Humbug tussle
Strange, stranger, strangest. This nervous, acrobatically absurd play amounts to a sort of demolition derby involving four of the most self-serving, exploitive characters imaginable. Smiling lies, shrewd manipulation and multiple infidelities and betrayals unwind, interspersed with “mad scenes” in which individual members of this nutty quartet go bonkers and sail over the top.
Playwright Harry Kondoleon sets up savagely funny confrontations in which these characters’ overt and hidden agendas collide. And Kondoleon spares no sacred cows. He skewers conventional, straight New York yuppies; gays; mother-daughter tensions; personality changes brought on by pregnancy; actors and their vanity—you name it. He even makes a few well-aimed, witty blasts at newspapers and the media.
But, amid the hostility and craziness, Kondoleon also drops in cool, deadly accurate passages of clarity. There are very effective, lyrical speeches about loneliness, isolation and longing.
The cast has a field day. Peter Mohrmann—coming off a notable appearance as a stiff businessman in the Delta King’s haunting play The Woman in Black—does a completely different kind of character here, and he does it very well. Mohrmann’s Nissim is a frantic ball of nerves, neuroses and misinformation, but he comes so perilously close to making sense that you can’t help but keep following what he says.
Others in the cast are Christine Nicholson (playing an insecure mother from hell), David Harris (playing a philandering actor) and Katherine Pappa (the actor’s girlfriend, though it would be treacherous to apply the word “love” to their relationship).
Harris shares the directing credit with Jerry Montoya, who directed the luminous coming-of-age fable Off the Map at the B Street earlier this year—a complete contrast to this story.

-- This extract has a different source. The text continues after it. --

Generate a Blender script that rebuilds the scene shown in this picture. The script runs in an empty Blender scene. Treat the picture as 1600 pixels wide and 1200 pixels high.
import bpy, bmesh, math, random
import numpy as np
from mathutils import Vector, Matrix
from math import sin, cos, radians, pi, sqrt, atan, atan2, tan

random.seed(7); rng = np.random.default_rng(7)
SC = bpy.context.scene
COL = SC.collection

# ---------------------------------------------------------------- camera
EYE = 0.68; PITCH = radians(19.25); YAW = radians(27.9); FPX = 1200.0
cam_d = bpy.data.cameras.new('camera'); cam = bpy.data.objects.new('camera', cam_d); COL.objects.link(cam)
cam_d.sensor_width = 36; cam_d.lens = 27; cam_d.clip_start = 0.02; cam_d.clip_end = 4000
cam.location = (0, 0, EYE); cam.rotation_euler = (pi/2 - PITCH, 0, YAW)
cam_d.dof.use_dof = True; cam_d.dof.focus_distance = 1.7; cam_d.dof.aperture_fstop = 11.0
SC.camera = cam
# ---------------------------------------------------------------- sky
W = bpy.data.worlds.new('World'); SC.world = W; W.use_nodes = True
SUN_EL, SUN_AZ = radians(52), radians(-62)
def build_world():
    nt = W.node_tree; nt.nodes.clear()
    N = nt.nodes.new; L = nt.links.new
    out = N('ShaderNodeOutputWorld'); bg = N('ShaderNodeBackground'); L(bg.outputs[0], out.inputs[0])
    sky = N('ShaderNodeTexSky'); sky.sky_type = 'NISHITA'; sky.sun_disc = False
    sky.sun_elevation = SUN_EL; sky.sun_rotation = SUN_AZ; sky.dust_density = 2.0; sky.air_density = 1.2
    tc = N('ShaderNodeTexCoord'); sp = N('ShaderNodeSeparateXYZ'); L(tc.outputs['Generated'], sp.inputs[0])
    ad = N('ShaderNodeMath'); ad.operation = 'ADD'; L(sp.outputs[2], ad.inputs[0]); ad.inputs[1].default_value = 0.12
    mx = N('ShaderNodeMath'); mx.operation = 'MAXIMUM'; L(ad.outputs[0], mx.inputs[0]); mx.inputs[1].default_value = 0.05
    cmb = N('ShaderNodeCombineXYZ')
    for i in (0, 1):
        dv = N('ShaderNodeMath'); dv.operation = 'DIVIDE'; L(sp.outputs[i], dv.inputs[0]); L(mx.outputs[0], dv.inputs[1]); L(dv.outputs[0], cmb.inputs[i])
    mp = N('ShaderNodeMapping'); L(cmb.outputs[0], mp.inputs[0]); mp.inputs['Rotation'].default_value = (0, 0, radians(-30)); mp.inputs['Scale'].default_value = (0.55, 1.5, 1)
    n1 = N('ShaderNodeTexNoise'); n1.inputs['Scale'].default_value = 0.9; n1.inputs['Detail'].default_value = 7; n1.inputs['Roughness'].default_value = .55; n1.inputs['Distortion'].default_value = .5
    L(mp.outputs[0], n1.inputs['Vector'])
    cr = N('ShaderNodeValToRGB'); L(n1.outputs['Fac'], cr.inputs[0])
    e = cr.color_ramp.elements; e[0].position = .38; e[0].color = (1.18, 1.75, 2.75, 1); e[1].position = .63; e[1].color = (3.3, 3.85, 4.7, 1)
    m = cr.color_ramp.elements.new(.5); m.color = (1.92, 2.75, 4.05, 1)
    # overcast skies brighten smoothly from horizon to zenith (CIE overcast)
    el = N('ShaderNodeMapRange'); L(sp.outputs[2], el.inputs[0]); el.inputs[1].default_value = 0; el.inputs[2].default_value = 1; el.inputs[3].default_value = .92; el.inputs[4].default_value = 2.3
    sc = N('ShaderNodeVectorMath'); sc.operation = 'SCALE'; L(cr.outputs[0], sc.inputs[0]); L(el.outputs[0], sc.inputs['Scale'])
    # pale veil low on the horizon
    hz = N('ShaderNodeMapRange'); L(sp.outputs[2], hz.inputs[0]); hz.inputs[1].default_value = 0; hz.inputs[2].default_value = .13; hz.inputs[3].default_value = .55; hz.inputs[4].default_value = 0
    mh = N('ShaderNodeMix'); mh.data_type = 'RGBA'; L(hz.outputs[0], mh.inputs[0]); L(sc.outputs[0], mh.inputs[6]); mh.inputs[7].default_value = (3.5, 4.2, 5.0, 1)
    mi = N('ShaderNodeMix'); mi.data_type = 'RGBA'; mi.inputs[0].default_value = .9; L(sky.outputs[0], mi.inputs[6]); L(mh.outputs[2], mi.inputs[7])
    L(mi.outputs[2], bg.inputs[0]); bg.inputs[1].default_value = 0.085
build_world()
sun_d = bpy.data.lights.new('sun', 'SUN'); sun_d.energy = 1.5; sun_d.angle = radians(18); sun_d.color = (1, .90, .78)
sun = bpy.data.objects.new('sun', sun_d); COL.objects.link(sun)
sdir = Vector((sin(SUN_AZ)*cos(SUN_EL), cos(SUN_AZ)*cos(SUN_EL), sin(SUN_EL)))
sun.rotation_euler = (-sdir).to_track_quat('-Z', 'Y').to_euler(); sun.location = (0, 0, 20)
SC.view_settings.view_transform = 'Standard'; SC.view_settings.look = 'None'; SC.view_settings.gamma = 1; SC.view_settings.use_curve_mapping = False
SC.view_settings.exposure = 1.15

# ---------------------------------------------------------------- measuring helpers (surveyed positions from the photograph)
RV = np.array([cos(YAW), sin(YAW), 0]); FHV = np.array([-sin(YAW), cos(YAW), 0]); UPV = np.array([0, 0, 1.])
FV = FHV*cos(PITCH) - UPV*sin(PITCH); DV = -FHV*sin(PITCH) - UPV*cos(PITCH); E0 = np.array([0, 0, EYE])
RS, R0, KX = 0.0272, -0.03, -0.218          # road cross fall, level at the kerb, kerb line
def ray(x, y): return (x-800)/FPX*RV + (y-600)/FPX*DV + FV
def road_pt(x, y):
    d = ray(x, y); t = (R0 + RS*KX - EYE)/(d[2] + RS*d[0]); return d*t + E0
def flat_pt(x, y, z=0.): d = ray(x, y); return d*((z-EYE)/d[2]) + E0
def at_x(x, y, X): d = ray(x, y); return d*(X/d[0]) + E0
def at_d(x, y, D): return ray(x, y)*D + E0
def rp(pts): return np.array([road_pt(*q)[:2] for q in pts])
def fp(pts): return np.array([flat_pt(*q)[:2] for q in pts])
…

Playwright Kondoleon was a story, himself. Educated at Yale, he received a slew of fellowships—including one to study Balinese theater—and an Obie as the “most promising playwright” in the early 1980s. He moved through the theatrical world like a comet for a few years, but he died in 1984 at age 39 from AIDS.
Christmas on Mars is the antithesis of every other holiday show in town. This is a low- budget production with a few rough edges, but those bring it to a boil.